The movie proves Kyle too right. Again, a missed opportunity: You want to see the Terminator movie where Schwarzenegger’s model actually is obsolete, where the big plan can’t just be “punch the other evil robot until I can’t punch him anymore.” (Maybe we already got that movie, in Terminator 2.) The movie can’t really own any of its ideas about what Schwarzenegger is anymore.

But there’s an actual undercurrent to what Schwarzenegger is doing now. In 2013’s very fun The Last Stand, he’s explicitly old and can’t fight the bad guys without help from his friends. (Friends like LUIS GUZMAN AND JOHNNY KNOXVILLE.) In 2014’s totally weird Sabotage, he’s either the worst good guy or the saddest bad guy in his IMDB—and it’s worth watching Sabotage just for the last scene, which isn’t quite Schwarzenegger’s Unforgiven but could be his The Shootist. It helps, I think, that Schwarzenegger now isn’t trying to be Schwarzenegger then. Again, cross-reference Stallone, who insists on shooting his shirtless ripped 68-year-old torso with maximum glitter-oil. None of that anxiety is there with Schwarzenegger: He knows we know he’s not this guy anymore, because nobody ever can be again.
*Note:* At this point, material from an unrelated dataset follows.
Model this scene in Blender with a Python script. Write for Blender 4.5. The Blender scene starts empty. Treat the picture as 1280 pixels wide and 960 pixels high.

Every Terminator movie builds up to some kind of self-sacrifice. Genisys does, too, and it doesn’t bungle the big moment. Schwarzenegger the Robot turns to his human friends. His voice never wavers from the monotone. His face doesn’t shift, not even a little bit. He issues a last command: “Kyle Reese. Take care of my Sarah.” Nothing in the movie really prepares you for this—any attempt to turn Genisys into Terminator: Daddy-Daughter Day gets lost in the time-travel muddle. But it chokes you up.

Maybe there’s some filmmaker out there who can harness that energy. Or maybe it’s all just Jai Courtneys from here on out. Schwarzenegger is old. Maybe he’s obsolete: Maybe that’s what makes him more interesting now.